*Task brief*. Write out the listing, please, but only from its first line through the line containing "struct(b.build('trim_9', M['stone_step']))", exactly as given and without pictures.

*Data block*.

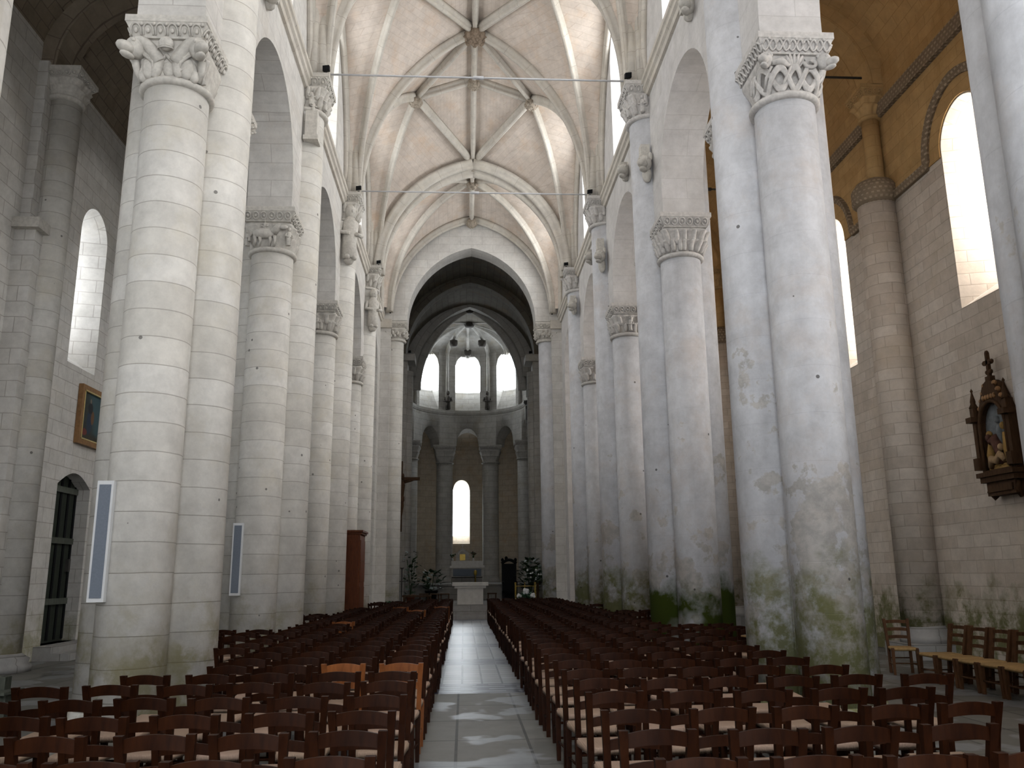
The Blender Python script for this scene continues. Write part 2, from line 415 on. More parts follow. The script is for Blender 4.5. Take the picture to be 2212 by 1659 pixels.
# --- aisle walls
def aisle_wall(s, X, thick, mat, glass, name, door=None):
    holes = []
    for c in BAYS:
        f = [(c-.75, 6.72)] + arch_pts(c, .75, 10.05, .78, 10) + [(c+.75, 6.72)]
        k = [(c-.36, 7.75)] + arch_pts(c, .36, 9.9, .38, 10) + [(c+.36, 7.75)]
        holes.append(list(zip(f, k)))
        pane([(X+s*(thick-.08), q[0], q[1]) for q in k], glass)
    if door:
        y0, y1, z0, z1 = door
        seg = [(y0+(y1-y0)*i/10, z1-.32+.32*sin(PI*i/10)) for i in range(11)]
        f = [(y0, z0)] + seg + [(y1, z0)]
        holes.append([(p, p) for p in f])
    b = MB(); b.poly_extrude([(WY-.6, -.1), (44, -.1), (44, 15.6), (WY-.6, 15.6)], lambda u, v: (X, u, v), lambda u, v: (X+s*thick, u, v), holes)
    return struct(b.build(name, mat))
DOOR = (20.02, 21.75, .30, 4.2)
aisle_wall(-1, XL, 1.5, M['left_wall'], M['north_glass'], 'wall_north', DOOR)
aisle_wall(1, XR, 1.5, M['right_wall'], M['sun_glass'], 'wall_south')

# door in the north aisle
d = struct(bpy.data.objects.new('door_1', None)); COL.objects.link(d); d.location = (XL-.36, 20.9, .3)
b = MB(); b.box(XL-.40, XL-.32, DOOR[0]-.05, DOOR[1]+.05, .3, 4.25); b.build('door_leaf', M['door'], d, d.location)
for zz in (1.15, 2.55, 3.75):
    b = MB(); b.box(XL-.32, XL-.26, DOOR[0]+.04, DOOR[1]-.04, zz, zz+.14); b.build('rail', M['doorbar'], d, d.location)
for i in range(5):
    y = DOOR[0]+.1+i*.38
    b = MB(); b.box(XL-.32, XL-.295, y, y+.09, .35, 4.1); b.build('batten', M['black'], d, d.location)
b = MB(); b.box(XL-.32, XL-.24, DOOR[1]-.22, DOOR[1]-.12, 1.9, 2.2); b.build('lock_case', M['darkiron'], d, d.location)
b = MB()
for i in range(2): b.box(XL-.05, XL+.38*(2-i), 19.7, 22.1, 0 if i == 0 else .15, .15*(i+1))
b.box(XL-.62, XL, DOOR[0], DOOR[1], .0, .3)
struct(b.build('trim_9', M['stone_step']))

# west wall (behind the camera) with the west window, an added glowing doorway and two side windows
def west():
    holes = []
    for cx, hw, z0, zs in ((0, 1.8, 6.0, 10.5), (0, 1.5, .12, 3.4), (-7.1, .9, 3, 8), (7.1, .9, 3, 8)):  # second opening: unseen doorway, its glowing pane added to brighten the lower piers
        f = [(cx-hw, z0)] + arch_pts(cx, hw, zs, hw, 10) + [(cx+hw, z0)]
        holes.append([(p, p) for p in f])
        pane([(q[0], WY-.5, q[1]) for q in f], M['west_glow'])
    b = MB(); b.poly_extrude([(-10.8, -.1), (10.6, -.1), (10.6, 19.2), (-10.8, 19.2)], lambda u, v: (u, WY, v), lambda u, v: (u, WY-.6, v), holes)
    struct(b.build('wall_west', M['left_wall']))
west()

# --- piers
def capital(parent, org, cx, cy, z0, r, hx, hy, mat, seed=0, h=.5, ab=.29, style='leaf', outer=None, oy=0.0):
    """astragal ring, carved bell and flared abacus; the capital is one part, abacus / carving / astragal its sub-parts"""
    rnd = random.Random(seed)
    n = 64; m = 18; P = []; UV = []
    nl = rnd.choice((8, 12, 16)); ph = rnd.random()*6
    zt = z0+.09+h
    for i in range(m+1):
        t = i/m; row = []; urow = []
        for j in range(n):
            a = 2*PI*j/n
            ca, sa = cos(a), sin(a)
            pw = 2+6*t
            q = (abs(ca)**pw+abs(sa)**pw)**(-1/pw)
            k = t**1.5
            rx = (r*(1-k)+(hx-.07)*k)*q*ca; ry = (r*(1-k)+(hy-.07)*k)*q*sa
            d = 0
            for row_i, (t0, t1, off, amp) in enumerate(((0, .55, 0, .075), (.35, .98, .5, .095))):
                if t0 <= t <= t1:
                    tt = (t-t0)/(t1-t0)
                    lf = abs(cos(nl/2*a+off*PI+ph))**.7
                    d = max(d, amp*lf*(0.25+tt**2.2)*(1-.6*(tt > .93)) - (.02*abs(sin(nl*1.5*a)) if lf > .3 else 0))
            if style == 'arches' and outer: d *= .25
            if style == 'interlace': d = -.055*sin(PI*min(1, t*1.15))
            row.append((cx+rx+d*ca, cy+ry+d*sa, z0+.09+h*t)); urow.append((a*r, h*t))
        P.append(row); UV.append(urow)
    b = MB(); b.grid(P, UV, True, True)
    cap = b.build('capital', mat, parent, org)
    b = MB(); tor = [(r-.02, z0-.01)] + [(r+.065*sin(PI*i/8)+.005, z0+.05-.055*cos(PI*i/8)) for i in range(9)] + [(r-.02, z0+.11)]
    b.lathe(cx, cy, tor, 40, cap=False); b.build('astragal', mat, cap, org)
    # abacus
    b = MB(); cyo = cy+oy
    lev = [(-.09, zt), (-.085, zt+.02), (-.01, zt+ab-.10), (0, zt+ab-.095), (0, zt+ab)]
    rows = [[(cx-hx-e, cyo-hy-e, z), (cx+hx+e, cyo-hy-e, z), (cx+hx+e, cyo+hy+e, z), (cx-hx-e, cyo+hy+e, z)] for e, z in lev]
    for i in range(len(rows)-1):
        for j in range(4):
            k = (j+1) % 4; b.face([rows[i][j], rows[i][k], rows[i+1][k], rows[i+1][j]])
    b.face(rows[-1]); b.face(list(reversed(rows[0])))
    # carving on the abacus band: little arches, rings or teeth
    zz = zt+.02; hh = ab-.13
    kind = style if style in ('arches', 'interlace') else rnd.choice(('arches', 'teeth', 'rings'))
    for side in range(3):
        L = 2*hx if side == 0 else 2*hy
        nn = max(5, int(L/(.24 if kind == 'interlace' else .17)))
        for i in range(nn):
            u = (-.5+(i+.5)/nn)*(L-.12); w = (L-.12)/nn
            def Pt(du, t):
                e = -.083+.075*t+.012
                if side == 0: return (cx+u+du, cyo-hy-e*1.0-0.0 if False else cyo-(hy+e), zz+hh*t)
                if side == 1: return (cx-(hx+e), cyo+u+du, zz+hh*t)
                return (cx+(hx+e), cyo+u+du, zz+hh*t)
            if kind == 'arches':
                b.tube([Pt(-w*.4, .05)] + [Pt(-w*.4*cos(PI*q/6), .4+.5*sin(PI*q/6)) for q in range(7)] + [Pt(w*.4, .05)], .013, 5)
                b.ball(Pt(0, .4), .028, None, .04, 6, 5); b.ball(Pt(w*.5, .85), .026, None, .026, 6, 5)
            elif kind == 'rings':
                b.tube([Pt(w*.38*cos(PI*q/5), .5+.42*sin(PI*q/5)) for q in range(10)], .014, 5, True)
                b.ball(Pt(0, .5), .03, None, None, 6, 5)
            elif kind == 'interlace':
                b.tube([Pt(w*(-.55+1.1*q/8), .5+.42*sin(2*PI*q/8)) for q in range(9)], .016, 5)
                b.tube([Pt(w*(-.55+1.1*q/8), .5-.42*sin(2*PI*q/8)) for q in range(9)], .016, 5)
                b.ball(Pt(0, .95), .02, None, None, 6, 5)
            else:
                for t in (.15, .5, .85):
                    b.ball(Pt(0 if t != .5 else w*.45, t), w*.3, .022, .03, 6, 5)
    b.build('abacus', mat, cap, org)
    return cap, zt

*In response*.
The Blender Python script for this scene continues. Write part 2, from line 415 on. More parts follow. The script is for Blender 4.5. Take the picture to be 2212 by 1659 pixels.
# --- aisle walls
def aisle_wall(s, X, thick, mat, glass, name, door=None):
    holes = []
    for c in BAYS:
        f = [(c-.75, 6.72)] + arch_pts(c, .75, 10.05, .78, 10) + [(c+.75, 6.72)]
        k = [(c-.36, 7.75)] + arch_pts(c, .36, 9.9, .38, 10) + [(c+.36, 7.75)]
        holes.append(list(zip(f, k)))
        pane([(X+s*(thick-.08), q[0], q[1]) for q in k], glass)
    if door:
        y0, y1, z0, z1 = door
        seg = [(y0+(y1-y0)*i/10, z1-.32+.32*sin(PI*i/10)) for i in range(11)]
        f = [(y0, z0)] + seg + [(y1, z0)]
        holes.append([(p, p) for p in f])
    b = MB(); b.poly_extrude([(WY-.6, -.1), (44, -.1), (44, 15.6), (WY-.6, 15.6)], lambda u, v: (X, u, v), lambda u, v: (X+s*thick, u, v), holes)
    return struct(b.build(name, mat))
DOOR = (20.02, 21.75, .30, 4.2)
aisle_wall(-1, XL, 1.5, M['left_wall'], M['north_glass'], 'wall_north', DOOR)
aisle_wall(1, XR, 1.5, M['right_wall'], M['sun_glass'], 'wall_south')

# door in the north aisle
d = struct(bpy.data.objects.new('door_1', None)); COL.objects.link(d); d.location = (XL-.36, 20.9, .3)
b = MB(); b.box(XL-.40, XL-.32, DOOR[0]-.05, DOOR[1]+.05, .3, 4.25); b.build('door_leaf', M['door'], d, d.location)
for zz in (1.15, 2.55, 3.75):
    b = MB(); b.box(XL-.32, XL-.26, DOOR[0]+.04, DOOR[1]-.04, zz, zz+.14); b.build('rail', M['doorbar'], d, d.location)
for i in range(5):
    y = DOOR[0]+.1+i*.38
    b = MB(); b.box(XL-.32, XL-.295, y, y+.09, .35, 4.1); b.build('batten', M['black'], d, d.location)
b = MB(); b.box(XL-.32, XL-.24, DOOR[1]-.22, DOOR[1]-.12, 1.9, 2.2); b.build('lock_case', M['darkiron'], d, d.location)
b = MB()
for i in range(2): b.box(XL-.05, XL+.38*(2-i), 19.7, 22.1, 0 if i == 0 else .15, .15*(i+1))
b.box(XL-.62, XL, DOOR[0], DOOR[1], .0, .3)
struct(b.build('trim_9', M['stone_step']))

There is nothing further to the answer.